Aim of the task » Keep every line where the word "scene" appears; drop the rest.

Data lines »
+--

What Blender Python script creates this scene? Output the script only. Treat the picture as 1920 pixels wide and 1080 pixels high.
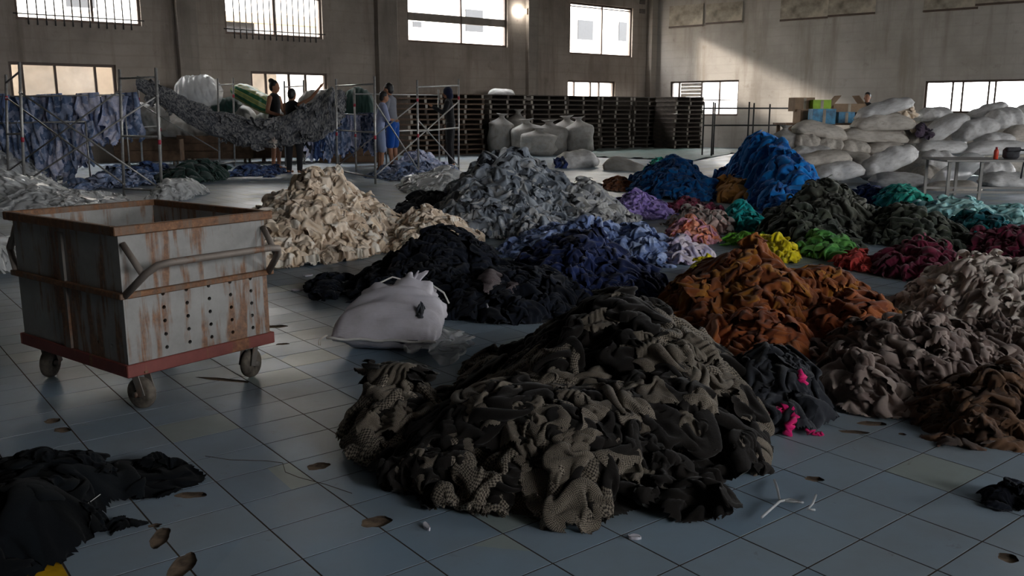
import bpy, bmesh, math, random
import numpy as np
from mathutils import Vector, Matrix, Euler

for o in list(bpy.data.objects):
    bpy.data.objects.remove(o)
SC = bpy.context.scene
COL = SC.collection
random.seed(7)
RNG = np.random.default_rng(11)

# ---------------------------------------------------------------- camera
FPX, CAM_H = 1655.0, 1.10                      # focal length in pixels of the 1920 frame, camera height
PITCH = math.atan(325.0 / FPX)
CP, SP = math.cos(PITCH), math.sin(PITCH)
cam_data = bpy.data.cameras.new('camera')
cam_data.sensor_width = 36.0
cam_data.lens = FPX / 1920.0 * 36.0
cam_data.clip_end = 300
cam = bpy.data.objects.new('camera', cam_data)
COL.objects.link(cam)
cam.location = (0, 0, CAM_H)
cam.rotation_euler = (math.pi / 2 - PITCH, 0, 0)
SC.camera = cam

# ---------------------------------------------------------------- world, sun, exposure
world = bpy.data.worlds.new('overcast_sky')
SC.world = world
world.use_nodes = True
bg = world.node_tree.nodes['Background']
bg.inputs[0].default_value = (0.96, 0.98, 1.0, 1)
bg.inputs[1].default_value = 1.0
SUN_EL, SUN_DIR = math.radians(20.7), Vector((0.971, -0.240))
sun_data = bpy.data.lights.new('sun', 'SUN')
sun_data.energy = 0.28
sun_data.angle = math.radians(4.5)
sun_data.color = (1.0, 0.93, 0.84)
sun = bpy.data.objects.new('sun', sun_data)
COL.objects.link(sun)
sv = Vector((SUN_DIR.x * math.cos(SUN_EL), SUN_DIR.y * math.cos(SUN_EL), -math.sin(SUN_EL)))
sun.rotation_euler = sv.to_track_quat('-Z', 'Y').to_euler()
sun.location = (-30, 40, 25)
SC.view_settings.view_transform = 'Standard'
SC.view_settings.look = 'None'
SC.view_settings.gamma = 1.0
SC.view_settings.exposure = 4.82
SC.view_settings.use_curve_mapping = False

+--

Task solution »
What Blender Python script creates this scene? Output the script only. Treat the picture as 1920 pixels wide and 1080 pixels high.
SC = bpy.context.scene